Daily Learning Module
The four-phase session structure — Warm-up, Core Focus, Integration, Reflection — and why each phase exists.
Each session is a structured four-phase module: Warm-up → Core Focus → Integration → Reflection. This is not arbitrary sequencing — it mirrors the neurological rhythm of optimal retrieval practice as established by cognitive science research on the testing effect and spaced repetition.
Phase 1: Warm-up
Warm-up surfaces questions from the Spaced Repetition Queue (SRS) — concepts you previously answered incorrectly or rated low confidence on. The number of warm-up questions varies by your SRS backlog, typically 3–8 questions. This phase primes active retrieval and re-engages memory traces before new material is introduced.

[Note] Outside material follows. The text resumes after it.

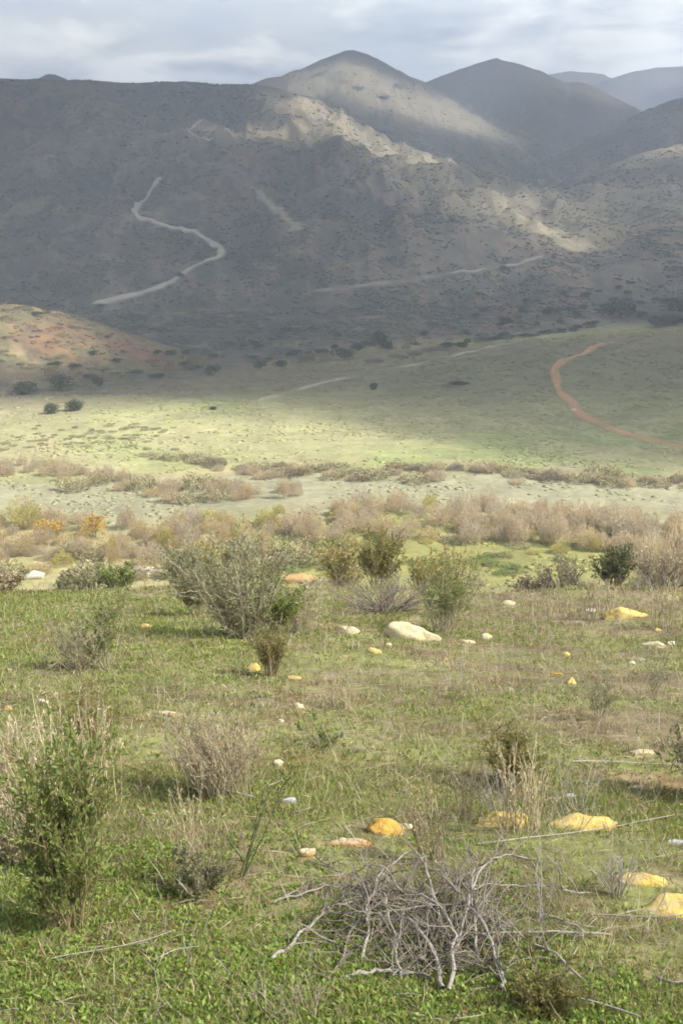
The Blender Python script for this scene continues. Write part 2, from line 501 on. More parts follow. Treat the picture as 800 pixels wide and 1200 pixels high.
# ------------------------------------------------------------------ sun, sky, air, clouds
world = bpy.data.worlds.new('World'); SC.world = world; world.use_nodes = True
nt = world.node_tree; nt.nodes.clear()
wo = nt.nodes.new('ShaderNodeOutputWorld'); bg = nt.nodes.new('ShaderNodeBackground')
sky = nt.nodes.new('ShaderNodeTexSky'); sky.sky_type = 'NISHITA'; sky.sun_disc = False
sky.sun_elevation = SUN_EL; sky.sun_rotation = SUN_AZ; sky.altitude = 300; sky.air_density = 1.0; sky.dust_density = 1.5
tc = nt.nodes.new('ShaderNodeTexCoord')
sep = nt.nodes.new('ShaderNodeSeparateXYZ'); nt.links.new(tc.outputs['Generated'], sep.inputs[0])


def mth(op, a, b=None, clamp=False):
    n = nt.nodes.new('ShaderNodeMath'); n.operation = op; n.use_clamp = clamp
    for k, v in enumerate((a, b)):
        if v is None:
            continue
        if isinstance(v, (int, float)):
            n.inputs[k].default_value = v
        else:
            nt.links.new(v, n.inputs[k])
    return n.outputs[0]


zz = mth('ADD', mth('MAXIMUM', sep.outputs['Z'], 0.0), 0.17)
cmb = nt.nodes.new('ShaderNodeCombineXYZ')
nt.links.new(mth('DIVIDE', sep.outputs['X'], zz), cmb.inputs[0]); nt.links.new(mth('DIVIDE', sep.outputs['Y'], zz), cmb.inputs[1])
cmb.inputs[2].default_value = 7.3
cn = noise(nt, cmb.outputs[0], 0.95, 7, 0.6); cn.inputs['Distortion'].default_value = 0.4
cn2 = noise(nt, cmb.outputs[0], 1.7, 6, 0.6)
cover = mth('ADD', mth('MULTIPLY', cn.outputs['Fac'], 0.75), mth('MULTIPLY', cn2.outputs['Fac'], 0.25))
cr = ramp(nt, [(0.37, (0, 0, 0)), (0.49, (1, 1, 1))]); nt.links.new(cover, cr.inputs[0])
# cloud tone: grey undersides to white tops
tone = ramp(nt, [(0.36, (7.2, 8.1, 9.0)), (0.47, (8.2, 8.9, 9.3)), (0.60, (12.8, 12.9, 12.5))])
cn3 = noise(nt, cmb.outputs[0], 2.1, 8, 0.6); cn3.inputs['Distortion'].default_value = 0.25; nt.links.new(cn3.outputs['Fac'], tone.inputs[0])
mx = nt.nodes.new('ShaderNodeMix'); mx.data_type = 'RGBA'
nt.links.new(cr.outputs[0], mx.inputs[0]); nt.links.new(sky.outputs[0], mx.inputs[6]); nt.links.new(tone.outputs[0], mx.inputs[7])
nt.links.new(mx.outputs[2], bg.inputs['Color']); bg.inputs['Strength'].default_value = 0.085
nt.links.new(bg.outputs[0], wo.inputs['Surface'])

sun = bpy.data.lights.new('sun', 'SUN'); sun.energy = 4.2; sun.angle = math.radians(0.5); sun.color = (1.0, 0.94, 0.82)
so = bpy.data.objects.new('sun', sun); COL.objects.link(so)
from mathutils import Vector
so.rotation_euler = Vector(SUN).to_track_quat('Z', 'Y').to_euler(); so.location = tuple(SUN * 200)


def box_mesh(name, lo, hi):
    v = [(x, y, z) for z in (lo[2], hi[2]) for y in (lo[1], hi[1]) for x in (lo[0], hi[0])]
    f = [(0, 2, 3, 1), (4, 5, 7, 6), (0, 1, 5, 4), (2, 6, 7, 3), (0, 4, 6, 2), (1, 3, 7, 5)]
    return new_mesh(name, v, f)


def vol_mat(name, col, dens, aniso):
    m, nt, out = mat_new(name)
    v = nt.nodes.new('ShaderNodeVolumePrincipled'); v.inputs['Color'].default_value = (*col, 1)
    v.inputs['Density'].default_value = dens; v.inputs['Anisotropy'].default_value = aniso
    nt.links.new(v.outputs[0], out.inputs['Volume'])
    return m


TOP = float(TZ.max()) + 12
link('haze', box_mesh('haze', (-21000, -21000, float(TZ.min()) - 1.5), (21000, 21000, TOP)), vol_mat('haze_air', (0.66, 0.77, 1.0), HAZE, 0.2), kind='stuff')

# broken cloud deck whose shade lies on the hills; gaps let the sun through onto the crests and the valley
CZ = TOP + 350
gx = np.arange(-4200, 7600, 45.0); gy = np.arange(-1100, 6600, 45.0)
GX, GY = np.meshgrid(gx, gy)
zt = np.zeros_like(GX)
SXY = SUN[:2] / SUN[2]
for _ in range(14):                      # where the light that crosses the deck here comes down
    sx = GX - SXY[0] * (CZ - zt); sy = GY - SXY[1] * (CZ - zt)
    zt = zt * 0.5 + 0.5 * ground(sx.ravel(), sy.ravel()).reshape(GX.shape)
sx = GX - SXY[0] * (CZ - zt); sy = GY - SXY[1] * (CZ - zt)


def gap(pix, rad, soft):
    P = np.array([hit(*p) for p in pix])[:, :2]
    d = segdist(sx.ravel(), sy.ravel(), P).reshape(sx.shape) if len(P) > 1 else np.hypot(sx - P[0][0], sy - P[0][1])
    return sstep(rad + soft, max(rad - soft, 0), d + rad * 0.5 * fbm(sx, sy, rad * 1.5 + 40, 3, 140))


edge = np.array([hit(*p) for p in [(-300, 470), (112, 452), (180, 462), (300, 474), (420, 462), (480, 470), (560, 488), (640, 512), (800, 534), (1000, 545)]])
er = np.interp(np.arctan2(sx, sy), np.arctan2(edge[:, 0], edge[:, 1]), np.hypot(edge[:, 0], edge[:, 1]))
srad = np.hypot(sx, sy)
mask = sstep(0.93, 1.06, srad / er + 0.06 * fbm(sx, sy, 90, 3, 150))
mask *= sstep(5600, 4800, srad) * 0.0 + 1.0
for pix, rad, soft in [
    ([(-60, 400), (0, 385), (40, 390), (60, 400)], 65, 60),
    ([(250, 152), (300, 153), (335, 158)], 50, 60),
    ([(370, 95), (420, 95), (470, 115), (515, 128)], 230, 150),
    ([(372, 132), (410, 150), (450, 172), (490, 182)], 120, 60),
    ([(585, 238), (632, 262), (668, 288)], 22, 26),
    ([(603, 229), (618, 238)], 12, 20),
    ([(745, 182), (775, 177), (850, 170)], 65, 60),
    ([(690, 102), (720, 100), (790, 95)], 260, 200),
]:
    mask *= 1 - gap(pix, rad, soft)
# thinner places
mask *= 0.78 + 0.22 * sstep(-0.35, 0.1, fbm(sx, sy, 420, 3, 160))
mask *= 1 - 0.7 * gap([(485, 205), (530, 226), (580, 250)], 120, 90)
mask *= 1 - 0.78 * gap([(650, 290), (720, 260), (800, 240)], 260, 200)
edgef = np.minimum.reduce([sstep(0, 500, GX + 4200), sstep(0, 500, 7500 - GX), sstep(0, 450, 6500 - GY)])
th = 150.0 * mask * edgef
th[th < 2.0] = 0
nb = CZ + 18 * fbm(GX, GY, 260, 4, 170)
inside = th > 0
idx_t = np.full(GX.shape, -1); idx_t[:, :] = np.arange(GX.size).reshape(GX.shape)
top = np.stack([GX, GY, nb + th * 0.6], -1).reshape(-1, 3); bot = np.stack([GX, GY, nb - th * 0.4], -1).reshape(-1, 3)
idx_b = np.where(inside, idx_t + GX.size, idx_t)
cell = (inside[:-1, :-1] | inside[1:, :-1] | inside[:-1, 1:] | inside[1:, 1:])
border = np.zeros_like(cell)
q = lambda I: np.stack([I[:-1, :-1][cell], I[:-1, 1:][cell], I[1:, 1:][cell], I[1:, :-1][cell]], -1)
F = np.concatenate([q(idx_t), q(idx_b)[:, ::-1]])
allv = np.concatenate([top, bot])
used, inv = np.unique(F, return_inverse=True)
F = inv.reshape(-1, 4)
link('clouds', new_mesh('clouds', allv[used], F), vol_mat('cloud_vapour', (1, 1, 1), 3.4 / 150.0, 0.6), kind='stuff', label='broken grey cloud deck over the hills')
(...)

Warm-up questions are drawn from across your full topic history, not just the current session's focus area. This cross-topic priming is intentional: it reduces the compartmentalization that leads to poor integration performance in the actual CAT paper.
Phase 2: Core Focus
Core Focus presents new questions at your current mastery level for the day's designated topic or topic cluster. This is the primary skill-building phase. Questions are drawn from the topic cluster with the highest leverage for your current proficiency level — determined by your accuracy history and the proximity of each topic to an unlock threshold.
The engine applies the ZPD band here: questions are targeted at the difficulty level just above your current operating ceiling, keeping accuracy in the 70–85% range. If you hit above 90% in Core Focus, the engine will escalate difficulty mid-session.
Phase 3: Integration
Integration introduces mixed-topic questions that require synthesizing concepts across domains. For example, a question that requires both Ratio reasoning and Work-Time logic, or a RC passage followed by a Parajumble that shares thematic content. This phase tests transfer — your ability to apply learned patterns in unfamiliar combinations.
Phase 4: Reflection
Reflection generates a session summary: questions attempted, accuracy by phase, hints used, time distribution, and performance trend delta versus your 7-day baseline. Every recommendation surfaced in Reflection includes its data source — if the engine recommends revisiting a topic, it will state the exact accuracy and attempt count that triggered the recommendation.